I didn’t know we were spec’ing a machine for work. I thought we were spec’ing a machine for college, that place they won’t kick you out of if you keep paying them money. :)
 
Oh, I hated that! My surveying prof was from Pakistan, and couldn't speak English. He stood in front of the class and read the book, in terribly broken english. At least he used the tests from the previous year, that were in my frats test file.

And..............The University of Washington has turned into a foreign school. Now I'm going to shut up!
 
Oh, I hated that! My surveying prof was from Pakistan, and couldn't speak English. He stood in front of the class and read the book, in terribly broken english. At least he used the tests from the previous year, that were in my frats test file.

And..............The University of Washington has turned into a foreign school. Now I'm going to shut up!

Must have been an interesting class, to be from a land where property boundaries are marked by IED's and elevation shots are done with AK's.
 
I am old. I remember when schools started requiring calculators instead of slip sticks. :eek:
 
Oh, I hated that! My surveying prof was from Pakistan, and couldn't speak English. He stood in front of the class and read the book, in terribly broken english. At least he used the tests from the previous year, that were in my frats test file.

And..............The University of Washington has turned into a foreign school. Now I'm going to shut up!

The mistake on the lake is a good place to avoid. GO COUGS!!!

What's this laptop stuff? When I started engineering school the question was, "Which slide rule should I get?" Pickett N4-ES Double Log!

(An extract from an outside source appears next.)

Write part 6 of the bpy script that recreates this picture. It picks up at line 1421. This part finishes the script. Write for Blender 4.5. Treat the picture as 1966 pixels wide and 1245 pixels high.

Now, lots and lots of RAM and an SSD. Good graphics capability, as well. Add a spinning media drive for storage. And a backup system, especially for the SSD. Remember, when an SSD dies there is no way to recover the data, unlike a spinning media drive.
 
What does the school recommend? I would start from there....
Nope. No way, no how. Okay, I'm biased by watching a horrible example of a school recommending computers so that they got a better deal when they purchased computers and software. The computers were dead-ends since they were not compatible with anything. Okay, I'm old. Maybe this doesn't happen anymore. Sure. Humans are all honest and above-board on business deals.